- [REQUIRED TASK]:
Extract every line from the records below that contains the word "this".

- [AVAILABLE RECORDS]:
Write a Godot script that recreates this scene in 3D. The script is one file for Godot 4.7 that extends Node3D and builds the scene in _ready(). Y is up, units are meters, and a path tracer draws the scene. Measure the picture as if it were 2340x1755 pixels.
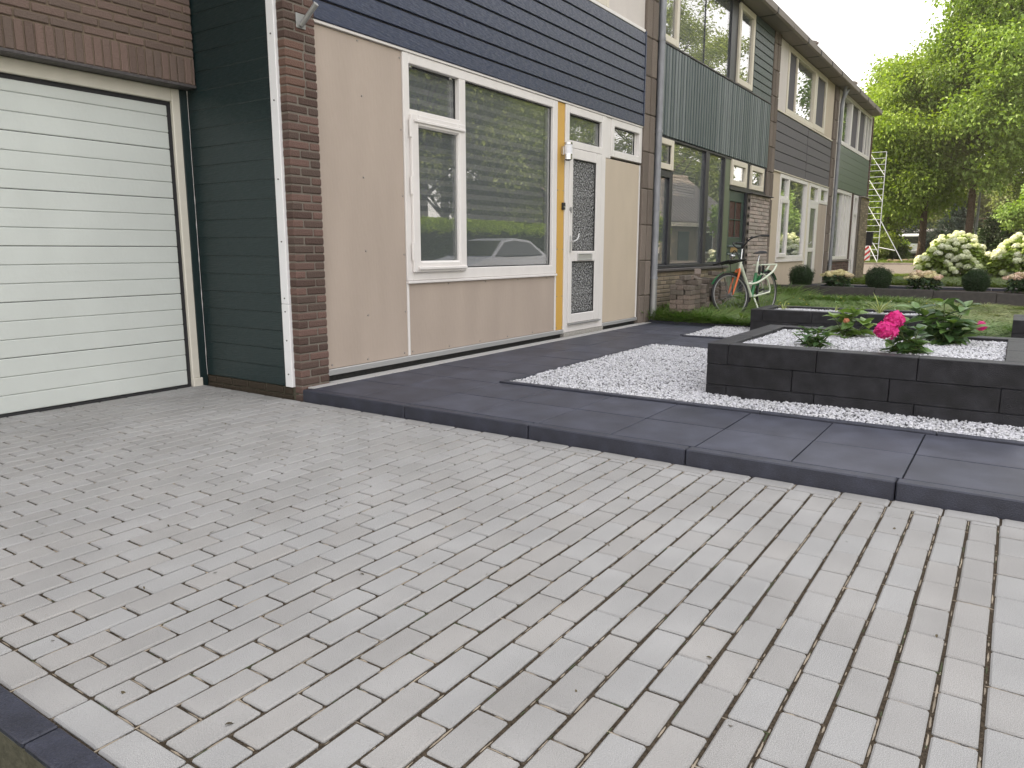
extends Node3D
# A paved driveway beside a row of terraced houses. Facade plane z = 0, x runs along the row, z towards the street, tile level y = 0.

var counts = {}
var org = {}
var cache = {}
var M = {}
var rng = RandomNumberGenerator.new()

func rr(a, b): return rng.randf_range(a, b)

func lin(r, g, b, a = 1.0):
	var c = Color(r, g, b).linear_to_srgb()
	c.a = a
	return c

func numbered(parent, n):
	var k = str(parent.get_instance_id()) + n
	var c = counts.get(k, 0)
	counts[k] = c + 1
	return n if c == 0 else "%s_%03d" % [n, c]

func wp(n): return org.get(n.get_instance_id(), Vector3.ZERO)

func tag(o, label, category, group = ""):
	o.set_meta("label", label)
	o.set_meta("category", category)
	if group != "": o.set_meta("group", group)
	return o

func thing(called, label, category, at = Vector3.ZERO, group = "", turn = 0.0):
	var o = Node3D.new()
	o.name = numbered(self, called)
	add_child(o, true)
	o.position = at
	o.rotation.y = turn
	org[o.get_instance_id()] = at
	return tag(o, label, category, group)

func struct(called):
	var o = Node3D.new()
	o.name = numbered(self, called)
	add_child(o, true)
	o.set_meta("kind", "structure")
	return o

# a mesh whose own origin is at world point c (parents carry no rotation)
func part(parent, called, mesh, mat, c = Vector3.ZERO, basis = Basis()):
	var o = MeshInstance3D.new()
	o.name = numbered(parent, called)
	o.mesh = mesh
	o.material_override = mat
	parent.add_child(o, true)
	o.transform = Transform3D(basis, c - wp(parent))
	org[o.get_instance_id()] = c
	return o

# a mesh built in the parent's own axes
func lpart(parent, called, mesh, mat, xf = Transform3D()):
	var o = MeshInstance3D.new()
	o.name = numbered(parent, called)
	o.mesh = mesh
	o.material_override = mat
	parent.add_child(o, true)
	o.transform = xf
	return o

# ---------- mesh helpers ----------
func ST():
	var st = SurfaceTool.new()
	st.begin(Mesh.PRIMITIVE_TRIANGLES)
	return st

func tri(st, a, b, c, n):
	if (b - a).cross(c - a).dot(n) > 0.0:
		var t = b; b = c; c = t
	for p in [a, b, c]:
		st.set_normal(n)
		st.add_vertex(p)

func quad(st, a, b, c, d, n):
	tri(st, a, b, c, n)
	tri(st, a, c, d, n)

# chamfered box
func add_box(st, ctr, size, ch = 0.003, bs = Basis()):
	var h = size * 0.5
	ch = minf(ch, minf(h.x, minf(h.y, h.z)) * 0.45)
	var inn = h - Vector3(ch, ch, ch)
	for ax in 3:
		var u = (ax + 1) % 3
		var v = (ax + 2) % 3
		for s in [-1.0, 1.0]:
			var n = Vector3.ZERO; n[ax] = s
			var ps = []
			for k in [[-1, -1], [1, -1], [1, 1], [-1, 1]]:
				var p = Vector3.ZERO
				p[ax] = h[ax] * s; p[u] = inn[u] * k[0]; p[v] = inn[v] * k[1]
				ps.append(ctr + bs * p)
			quad(st, ps[0], ps[1], ps[2], ps[3], bs * n)
	if ch <= 0.0: return
	for ax in 3:                                             # edges parallel to axis ax
		var u = (ax + 1) % 3
		var v = (ax + 2) % 3
		for su in [-1.0, 1.0]:
			for sv in [-1.0, 1.0]:
				var n = Vector3.ZERO; n[u] = su; n[v] = sv
				n = n.normalized()
				var ps = []
				for k in [[-1, 0], [1, 0], [1, 1], [-1, 1]]:
					var p = Vector3.ZERO
					p[ax] = inn[ax] * k[0]
					p[u] = (h[u] if k[1] == 0 else inn[u]) * su
					p[v] = (inn[v] if k[1] == 0 else h[v]) * sv
					ps.append(ctr + bs * p)
				quad(st, ps[0], ps[1], ps[2], ps[3], bs * n)
	for sx in [-1.0, 1.0]:
		for sy in [-1.0, 1.0]:
			for sz in [-1.0, 1.0]:
				var s = Vector3(sx, sy, sz)
				tri(st, ctr + bs * (Vector3(h.x, inn.y, inn.z) * s), ctr + bs * (Vector3(inn.x, h.y, inn.z) * s), ctr + bs * (Vector3(inn.x, inn.y, h.z) * s), (bs * s).normalized())

func bbox_mesh(size, ch = 0.003):
	var k = "%.4f,%.4f,%.4f,%.4f" % [size.x, size.y, size.z, ch]
	if not cache.has(k):
		var st = ST()
		add_box(st, Vector3.ZERO, size, ch)
		cache[k] = st.commit()
	return cache[k]

# box part from extents
func bp(parent, called, x0, x1, y0, y1, z0, z1, mat, ch = 0.003):
	return part(parent, called, bbox_mesh(Vector3(x1 - x0, y1 - y0, z1 - z0), ch), mat, Vector3((x0 + x1) / 2, (y0 + y1) / 2, (z0 + z1) / 2))

# several boxes [x0,x1,y0,y1,z0,z1] as one mesh
func boxes(parent, called, list, mat, ch = 0.003):
	var f = list[0]
	var c = Vector3((f[0] + f[1]) / 2, (f[2] + f[3]) / 2, (f[4] + f[5]) / 2)
	var st = ST()
	for b in list:
		add_box(st, Vector3((b[0] + b[1]) / 2, (b[2] + b[3]) / 2, (b[4] + b[5]) / 2) - c, Vector3(b[1] - b[0], b[3] - b[2], b[5] - b[4]), ch)
	return part(parent, called, st.commit(), mat, c)

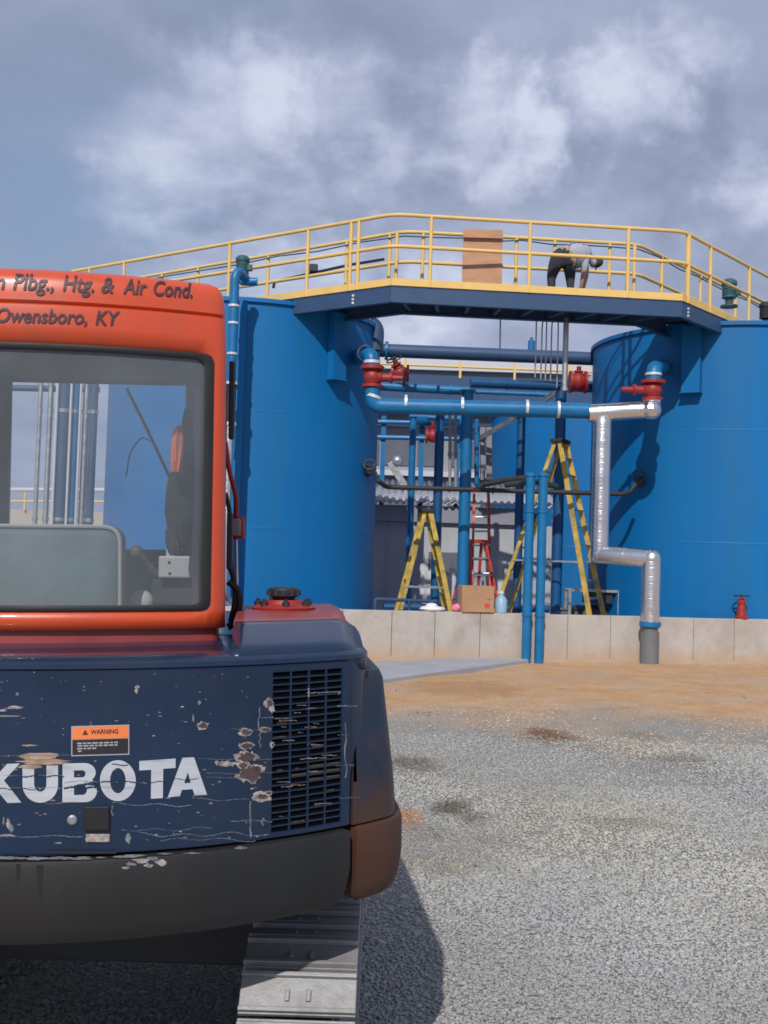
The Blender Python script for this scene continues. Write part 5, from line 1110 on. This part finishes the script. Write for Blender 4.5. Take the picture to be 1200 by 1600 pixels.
mb = MB(); mb.lathe(Vector((c.x, c.y, 1.448)), (0, 0, 1), [(0, 0), (.030, 0), (.034, .008), (.046, .014), (.048, .03), (.044, .036), (.030, .040), (0, .04)], 22)
for k in range(12): a = k * math.pi / 6; mb.box((c.x + .047 * math.cos(a), c.y + .047 * math.sin(a), 1.471), (.008, .008, .016))
mb.build('filler_cap', 'dark', ex)
mb = MB()
for k in range(7): a = k * .9 + .3; mb.lathe((c.x + .077 * math.cos(a), c.y + .077 * math.sin(a), 1.434), (0, 0, 1), [(0, 0), (.011, 0), (.011, .012), (.006, .013), (.006, .02), (0, .02)], 6)
mb.build('bolts', 'dark', ex)
# cab shell
xw0, xw1, zw0, zw1 = -.675, .372, 1.437, 2.117
rx_ = list(np.linspace(-.70, xw0, 2))[:-1] + list(np.linspace(xw0, xw1, 30)) 
ol = [(-.735, rear(-.72) + .045)] + [(x, rear(x)) for x in rx_] + [(.395, rear(.395)), (.410, rear(.410) + .004), (.419, rear(.41) + .018), (.422, rear(.41) + .04)]
iw0 = 1 + rx_.index(xw0); iw1 = 1 + len(rx_) - 1
sd0 = len(ol); ol += [(.402, -.60), (.372, -.3), (.33, .05), (.30, .30)] + corner((.31, .2), (.285, .42), (0, .42), .05, 4); fr0 = len(ol)
fx = list(np.linspace(.20, -.46, 14)); ol += [(x, .42) for x in fx]; fr1 = len(ol) - 1
ol += corner((-.5, .42), (-.75, .42), (-.75, 0), .05, 4) + [(-.752, .1), (-.752, -.3), (-.748, rear(-.72) + .2)]
lev = [1.385, zw0, 1.60, 1.85, zw1, 2.17, 2.205, 2.222, 2.228, 2.234, 2.25, 2.27, 2.283, 2.295, 2.304, 2.312, 2.319, 2.324, 2.332, 2.337, 2.340]
def roof_inset(ol, d):
    if d <= .035: return inset(ol, d)
    q = inset(ol, .035); k = d - .035; mx_, my_ = -.16, -.25
    return [(mx_ + (x - mx_) * (1 - k / .58), my_ + (y - my_) * (1 - k / .68)) for x, y in q]
mb = MB(); mb.loft([[Vector((x, y, z)) for x, y in roof_inset(ol, ins(z))] for z in lev], cap0=False, cap1=True,
                   skip=lambda i, j: (1 <= i < 4 and iw0 <= j < iw1) or (2 <= i < 4 and len(ol) - 3 <= j < len(ol) - 1) or (2 <= i < 8 and fr0 <= j < fr1))
cab = mb.build('cab_shell', ['orange', 'interior'], ex, smooth=38, solid=(.028, -1, 1))
def pl_rear(x, z, off=0): return Vector((x, rear(x) + ins(z) - off, z))
def rr2(x0, z0, x1, z1, r, n=6):
    pts = []
    for a, b, c in (((x0, z1), (x0, z0), (x1, z0)), ((x0, z0), (x1, z0), (x1, z1)), ((x1, z0), (x1, z1), (x0, z1)), ((x1, z1), (x0, z1), (x0, z0))): pts += corner(a, b, c, r, n)
    out = []                                                         # extra points so that long sides follow the curved face
    for i, p in enumerate(pts):
        q = pts[(i + 1) % len(pts)]; out.append(p); L_ = math.dist(p, q)
        for k in range(1, int(L_ / .06)): s_ = k / int(L_ / .06); out.append((p[0] + (q[0] - p[0]) * s_, p[1] + (q[1] - p[1]) * s_))
    return out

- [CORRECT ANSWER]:
Write a Godot script that recreates this scene in 3D. The script is one file for Godot 4.7 that extends Node3D and builds the scene in _ready(). Y is up, units are meters, and a path tracer draws the scene. Measure the picture as if it were 2340x1755 pixels.
The Blender Python script for this scene continues. Write part 5, from line 1110 on. This part finishes the script. Write for Blender 4.5. Take the picture to be 1200 by 1600 pixels.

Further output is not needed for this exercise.